_What the task asks:_
Report every line in the listing below where the string "that" shows up.

_Source material:_
>> Begin
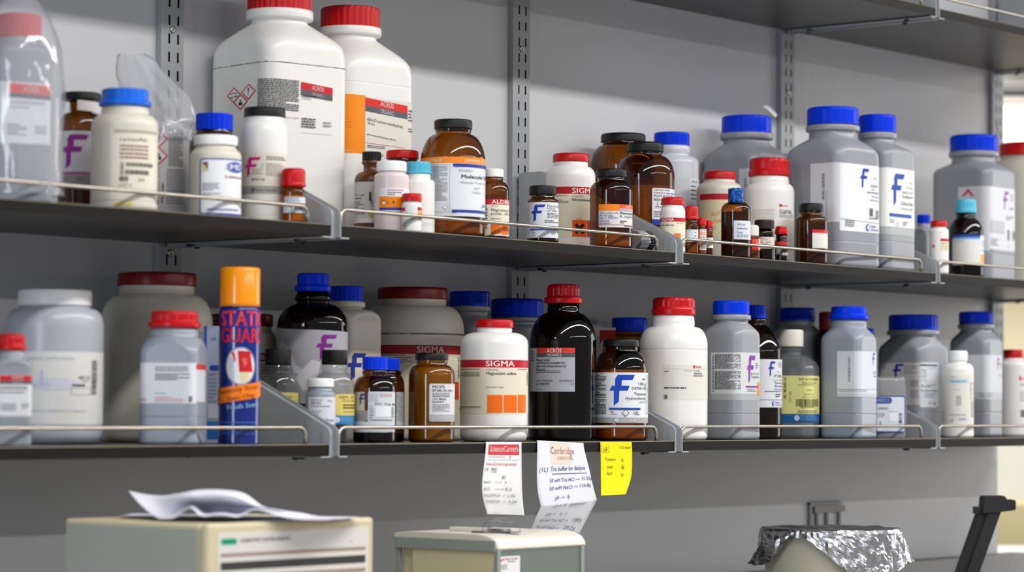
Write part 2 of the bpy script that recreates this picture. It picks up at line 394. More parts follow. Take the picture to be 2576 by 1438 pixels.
def bottle(name, label, xl, xr, ys, cap, neck, shelf=U, bay=0, at='f', sq=False, rot=6, body='white', p=2.0, br=6, fill=None, labels=None, flange=None, seam=None, cat='bottle', ratio=.3, xc=None, ccx=None, grow=1.0, base_in=1.0, group=None, turn=0, basemat=None):
    """xl..xr: body edges, ys: where the shoulder meets the body, cap=(half width, top, bottom, colour, opts), neck=[(half width, y)...] - all measured on the photo"""
    xc = (xl+xr)/2 if xc is None else xc; hw = (xr-xl)/2; ym = ys
    P, k = place(name, xc, hw, ym, shelf, bay, at, sq, grow, rot)
    root = thing(name, label, cat, (P.x, P.y, shelf), ROTZ, group)
    zf = lambda y: (P.z-shelf)+(ym-y)*k
    H = hw*k; sec = Sec(H, sq, rot, ratio)
    glassy = body in GL; m = GL.get(body) or PL[body]
    # body profile, bottom to top: (half width, z, corner ratio)
    R0 = ratio; b = br*k
    pr = [(H*base_in-b, 0, R0), (H*base_in-b*.29, b*.29, R0), (H*base_in+(H-H*base_in)*.3, b, R0), (H, b*3 if base_in < 1 else b*1.4, R0)]
    zs = zf(ys)
    if seam:
        zz = zf(seam); d = .9*k; e = 1.2*k
        if zz < zs: pr += [(H, zz-2*e, R0), (H, zz-e, R0), (H-d, zz-e*.4, R0), (H-d, zz+e*.4, R0), (H, zz+e, R0), (H, zz+2*e, R0)]
    nh, ny = neck[-1][0]*k, zf(neck[-1][1])
    pr.append((H, zs-4*k, R0)); pr.append((H, zs, R0))
    for i in range(1, 15):
        t = math.sin(i/14*math.pi/2) if p >= 1.9 else i/14
        if p < 0: q = -p*(1-t); fr_ = q/(1+q**6)**(1/6)/((-p)/(1+p**6)**(1/6))   # straight slope that rounds into the side
        else: fr_ = max(0, 1-t**p)**(1/p)
        hh = nh+(H-nh)*fr_; sm = t*t*(3-2*t) if p > 0 else t**2.2
        pr.append((hh, zs+(ny-zs)*t, R0+(1-R0)*sm))
    for h_, y_ in neck[-2::-1]: pr.append((h_*k, zf(y_), 1))
    if flange:
        fh, fy0, fy1 = flange; zt, zb = zf(fy0), zf(fy1); q = []
        for t in pr: q.append(t)
        pr = [t for t in pr if t[1] < zb-.3*k]
        last = pr[-1][0]
        pr += [(last, zb-.2*k, 1), (fh*k*.98, zb, 1), (fh*k, zb+.25*(zt-zb), 1), (fh*k, zt-.2*(zt-zb), 1), (fh*k*.985, zt, 1), (fh*k*.9, zt+.1*k, 1)]
    ztop = zf(cap[2])+(2 if not glassy else 1)*k
    pr.append((min(pr[-1][0], cap[0]*k*.95), max(ztop, pr[-1][1]+.0002), 1))
    n = 96 if sq else 64
    bm = bmesh.new(); loft(bm, [[(sec.rad(th, h, c)*math.cos(th), sec.rad(th, h, c)*math.sin(th), z) for th in [2*math.pi*j/n for j in range(n)]] for h, z, c in pr])
    link('body', finish(bm, 'body', m), root)
    if fill:
        fy, fc = fill; zt = zf(fy); fm = mat('contents_'+fc.lstrip('#'), fc, .85, noise_amt=.25, nscale=60)
        q = [(h*.95, max(z, .0025), c) for h, z, c in pr if z < zt and z > .0005]
        q = [(q[0][0]*.97, .0024, q[0][2])]+q+[(q[-1][0], zt, q[-1][2])]
        bm = bmesh.new(); loft(bm, [[(sec.rad(th, h, c)*math.cos(th), sec.rad(th, h, c)*math.sin(th), z) for th in [2*math.pi*j/48 for j in range(48)]] for h, z, c in q])
        link('contents', finish(bm, 'contents', fm), root)
    ch, yt, yb, cc = cap[:4]; o = cap[4] if len(cap) > 4 else {}
    o = dict(o); sk = o.pop('skirt', None)
    if sk: sk = (sk[0]*k, sk[1]*k)
    if o.pop('foil', 0): make_foil(root, zf(yb), zf(yt), ch*k, mat('blue_crinkled_foil', '#15509a', .3, metal=.6))
    else: make_cap(root, zf(yb), zf(yt), ch*k, capmat(cc), skirt=sk, bev=o.pop('bev', 3)*k, **o)
    if labels:
        for nm, items in (labels if isinstance(labels[0][1], list) else [('label', labels)]):
            pt = Print(lambda s, z, off: (*sec.pos(s, off), z), lambda x: sec.x2s((x-xc)*k), zf, k, H*(.035 if sq else .07))
            run(pt, items); pt.done(nm, root)
    root['_k'] = k
    del root['_k']
    return root, k, zf, sec, P
def run(pt, items):
    for it in items:
        if isinstance(it[-1], dict): getattr(pt, it[0])(*it[1:-1], **it[-1])
        else: getattr(pt, it[0])(*it[1:])
# ------------------------------------------------------------------ print layouts that recur
def banner(x0, x1, y0, ym, y1, tx, sl=0, th=None):
    th = th or (ym-y0)*.62; m = (tx[0]+tx[1])/2
    return [('rect', x0, x1, y0, ym, REDC, {'dy': sl}), ('rect', x0, x1, ym, y1, GREYB, {'dy': sl}),
            ('text', tx[0], ym-(ym-y0)*.2+sl*.35, th, 'ACRÖS', PAPER, tx[1], 1, {'rot': -sl*.5}), ('text', tx[0]+1, y1-(y1-ym)*.22+sl*.35, (y1-ym)*.55, 'ORGANICS', '#d8d8da', tx[1], 1, {'rot': -sl*.5})]
def shift(items, dx=0): return items
# ================================================================== UPPER SHELF, first bay (left of the first bracket)
rim = dict(ribs=26)
bottle('vial', 'small orange amber vial with a red screw cap at the shelf end', 708, 768, 486, (30, 424, 470, 'red', dict(ribs=0, bev=7, skirt=(31.5, 8))), [(25, 470), (25, 476)], U, -1, 'f', body='vial', fill=(492, '#c8b08a'), br=4,
       labels=[('rect', 718, 790, 497, 512, '#c9d3de'), ('rect', 716, 790, 512, 519, '#c06a3a'), ('rect', 716, 790, 519, 537, '#c9ced2'), ('micro', 722, 764, 499, 511, 2, '#8c93a0'), ('micro', 735, 764, 521, 530, 1, '#545a60', {'thick': .9})])
bottle('plastic_bottle', 'cream bottle with a bright sky-blue ribbed cap and stained label', 230, 398, 322, (59, 226, 268, 'sky', dict(ribs=18, skirt=(66, 12), amp=.02)), [(60, 281), (58, 290)], U, -1, 'f', body='cream', br=8, seam=512,
       labels=[('rect', 291, 396, 333, 507, '#ddd6c6'), ('rect', 297, 396, 334, 342, '#a8a193'), ('text', 314, 362, 9, 'ryoscAlc', '#5d5850', 378, 1), ('micro', 314, 384, 372, 390, 2, '#8a6a58', {'thick': .55}), ('micro', 314, 384, 391, 410, 2, '#8a5a50'), ('bars', 316, 324, 414, 446, '#6b665c', {'horiz': True}), ('micro', 330, 392, 416, 426, 1, '#6b665c', {'thick': .9}), ('micro', 328, 384, 434, 446, 1, '#6b665c', {'thick': .9}), ('micro', 314, 345, 450, 464, 1, '#6b665c', {'thick': .9}), ('text', 358, 462, 9, '500', '#7c776c'), ('text', 314, 476, 8, 'LOT 4', '#6b665c'), ('rect', 300, 345, 514, 522, '#d9c25a')])
bottle('plastic_bottle', 'white-capped cream bottle with a blue bordered label behind the rail', 478, 607, 396, (55, 342, 367, 'white', dict(bev=4)), [(50, 367), (50, 372), (54, 376), (54, 380)], U, -1, 'f', body='cream', br=7,
       labels=[('rect', 509, 640, 403, 545, '#4657a0', {'r': 8}), ('rect', 513, 640, 407, 540, '#e6e6e8', {'r': 6}), ('rect', 516, 532, 411, 437, '#c9c4a8'), ('rect', 518, 525, 413, 421, '#b01c38'), ('rect', 518, 525, 421, 428, '#e8d020'), ('rect', 525, 530, 413, 428, '#2a3880'), ('ell', 597, 424, 34, 14, '#5a68ac'), ('ell', 598, 424, 30, 11, '#43529c'), ('text', 572, 430, 13, 'EMD', '#e6e6ea', 606, 1), ('text', 573, 452, 7, 'Lithium', '#6c2c2c', 606, 1), ('micro', 517, 562, 465, 486, 4, '#8b8e98'), ('micro', 517, 566, 490, 500, 2, '#9a9da6'), ('micro', 530, 604, 528, 538, 1, '#8a94c0')])
bottle('plastic_bottle', 'white bottle with black cap and large pink letter F', 606, 725, 342, (52, 272, 296, 'black', dict(bev=3)), [(50, 297), (50, 311)], U, -1, 'f', body='white', br=7,
       labels=[('rect', 590, 745, 389, 472, '#dcd7cc'), ('rect', 590, 745, 472, 492, '#a4a29e'), ('logo', 621, 663, 400, 450, PINK), ('text', 662, 427, 12, 'd', '#a8b0c4'), ('micro', 640, 670, 430, 446, 3, '#a5a29a'), ('text', 640, 459, 6, 'BP337-26', '#4b4640', 672, 1), ('micro', 676, 722, 398, 409, 2, '#8a857c', {'thick': .6}), ('micro', 676, 722, 415, 448, 7, '#b0aba0', {'thick': .6}), ('ell', 643, 482, 6, 6, '#6d6c6a'), ('text', 650, 485, 6, 'Fisher Scientific', '#6d6c6a', 700)])
bottle('jar', 'dark jar with a royal blue cap behind the white-capped bottle', 477, 600, 372, (47, 287, 328, 'blue', dict(ribs=22, amp=.03)), [(44, 328), (46, 331), (46, 340), (43, 344)], U, -1, -.205, body='brownglass', fill=(380, '#3a2416'))
bottle('amber_jar', 'amber jar with black cap and purple letter F label', 147, 260, 326, (50, 234, 253, 'black', dict(bev=5)), [(29, 253), (29, 284)], U, -1, -.15, body='brownglass', fill=(330, '#7a6242'), p=2.2, ccx=197,
       labels=[('label', [('rect', 140, 290, 334, 458, '#c9c7cc'), ('rect', 140, 156, 340, 440, '#8a7a72'), ('logo', 165, 232, 343, 430, '#8a2a86'), ('rect', 162, 290, 437, 443, '#9a3a86'), ('rect', 140, 290, 444, 474, '#8e8a88'), ('text', 170, 458, 8, 'B2', '#4a4648'), ('text', 204, 459, 8, 'A3', '#4a4648')]),
               ('tag', [('rect', 203, 260, 257, 282, '#cfcbc8', {'dy': 6})])])
bottle('wrapped_bottle', 'white bottle with red hazard diamonds inside the clear bag', 345, 475, 331, (50, 309, 322, 'oldwhite'), [(54, 322), (60, 326)], U, -1, -.12, body='milky', p=2.2,
       labels=[('rect', 380, 478, 324, 524, '#d2d0d0'), ('ghs', 408, 355, 23, '!'), ('ghs', 408, 398, 23, 'e'), ('micro', 432, 466, 330, 424, 22, '#8f8f90', {'thick': .55}), ('text', 410, 520, 8, 'Calcium chloride', '#3a3a3c', 500, 1, {'rot': 90}), ('text', 422, 516, 7, '97% powder', '#8a3a40', None, 1, {'rot': 90}), ('micro', 428, 470, 430, 520, 14, '#9a9a9c')])
bottle('grey_bottle', 'grey square bottle with faded red cap inside a clear bag', -40, 137, 150, (54, 38, 97, 'red', dict(ribs=24)), [(52, 97), (56, 104), (54, 110)], U, -1, 'f', sq=True, rot=-20, body='grey', p=-1.9, grow=1.08,
       labels=[('rect', -60, 134, 215, 368, '#d9dade'), ('rect', 38, 134, 218, 242, '#d0413a', {'dy': 3}), ('rect', 38, 134, 242, 254, GREYB, {'dy': 3}), ('text', 72, 238, 13, 'ACRÖS', PAPER, 108, 1), ('micro', 42, 128, 262, 272, 2, '#8b8c94'), ('micro', 42, 90, 276, 282, 1, '#8b8c94'), ('micro', 36, 84, 320, 350, 5, '#8b8c94'), ('micro', 100, 128, 322, 346, 3, '#9b9ca4')])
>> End
_Task output:_
Write part 2 of the bpy script that recreates this picture. It picks up at line 394. More parts follow. Take the picture to be 2576 by 1438 pixels.
        if p < 0: q = -p*(1-t); fr_ = q/(1+q**6)**(1/6)/((-p)/(1+p**6)**(1/6))   # straight slope that rounds into the side
# ------------------------------------------------------------------ print layouts that recur